======== EXERCISE MATERIALS ========

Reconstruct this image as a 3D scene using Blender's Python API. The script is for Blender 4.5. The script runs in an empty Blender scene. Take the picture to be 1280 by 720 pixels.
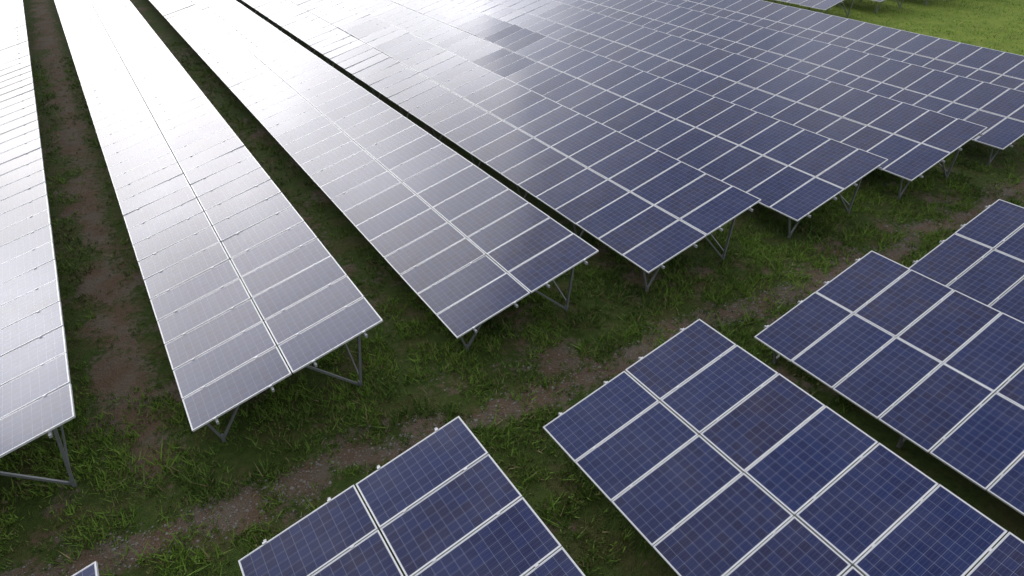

========
======== EXERCISE MATERIALS ========

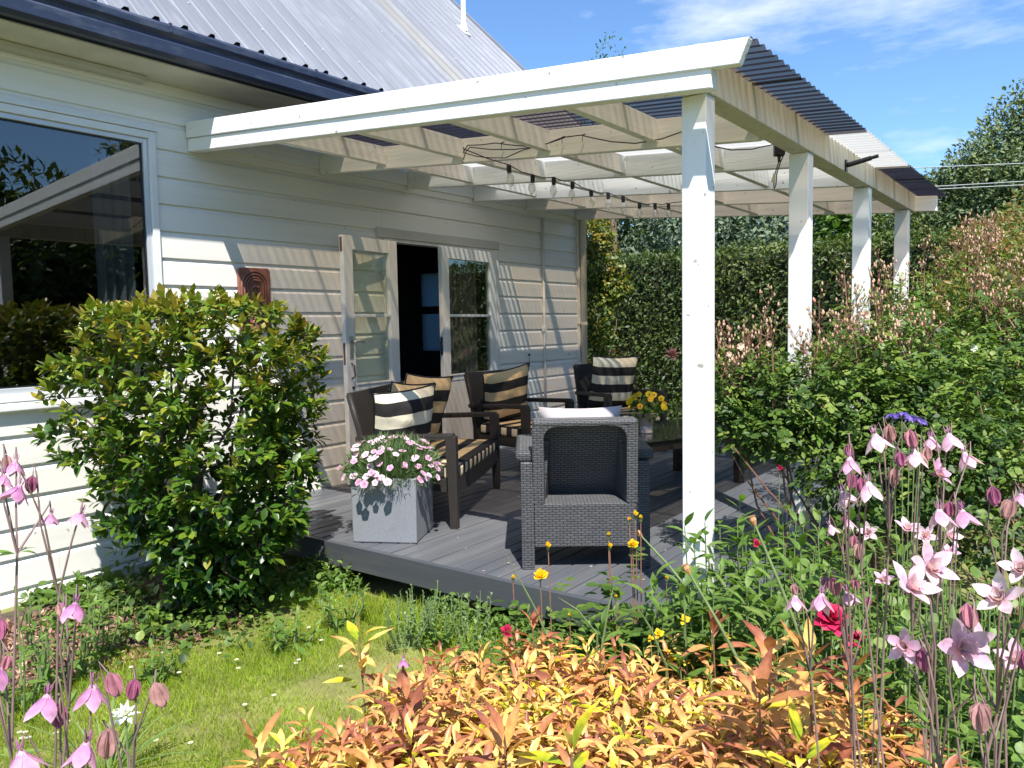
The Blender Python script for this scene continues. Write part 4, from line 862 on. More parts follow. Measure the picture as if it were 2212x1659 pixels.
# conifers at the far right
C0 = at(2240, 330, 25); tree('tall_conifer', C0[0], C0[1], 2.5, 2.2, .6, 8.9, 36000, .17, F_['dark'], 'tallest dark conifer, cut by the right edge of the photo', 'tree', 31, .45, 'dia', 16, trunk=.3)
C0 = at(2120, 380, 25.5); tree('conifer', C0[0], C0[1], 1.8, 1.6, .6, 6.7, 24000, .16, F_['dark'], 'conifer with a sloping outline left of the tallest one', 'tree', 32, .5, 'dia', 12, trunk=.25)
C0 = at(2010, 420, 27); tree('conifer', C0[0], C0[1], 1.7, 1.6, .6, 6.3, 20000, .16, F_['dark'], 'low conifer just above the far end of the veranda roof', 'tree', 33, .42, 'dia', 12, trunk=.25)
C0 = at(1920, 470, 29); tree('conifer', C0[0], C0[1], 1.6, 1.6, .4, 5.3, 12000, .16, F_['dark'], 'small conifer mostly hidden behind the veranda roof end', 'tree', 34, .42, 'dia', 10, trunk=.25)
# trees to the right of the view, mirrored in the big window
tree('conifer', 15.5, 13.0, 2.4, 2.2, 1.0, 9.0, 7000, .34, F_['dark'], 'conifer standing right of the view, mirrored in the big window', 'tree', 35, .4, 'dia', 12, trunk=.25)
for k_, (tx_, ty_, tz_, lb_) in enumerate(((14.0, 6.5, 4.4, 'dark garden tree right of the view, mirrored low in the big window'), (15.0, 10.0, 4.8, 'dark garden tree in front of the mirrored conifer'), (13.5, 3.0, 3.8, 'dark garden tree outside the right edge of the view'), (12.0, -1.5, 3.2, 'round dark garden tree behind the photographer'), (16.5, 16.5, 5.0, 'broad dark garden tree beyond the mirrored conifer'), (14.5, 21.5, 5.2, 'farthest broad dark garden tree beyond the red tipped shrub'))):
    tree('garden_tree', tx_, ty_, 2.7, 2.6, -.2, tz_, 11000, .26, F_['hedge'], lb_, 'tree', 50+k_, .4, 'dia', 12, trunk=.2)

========

**EXERCISE DESCRIPTION**
Collect the complete line wherever the string "picture" appears in the records.

**RESPONSE TO THIS TASK**
Reconstruct this image as a 3D scene using Blender's Python API. The script is for Blender 4.5. The script runs in an empty Blender scene. Take the picture to be 1280 by 720 pixels.
The Blender Python script for this scene continues. Write part 4, from line 862 on. More parts follow. Measure the picture as if it were 2212x1659 pixels.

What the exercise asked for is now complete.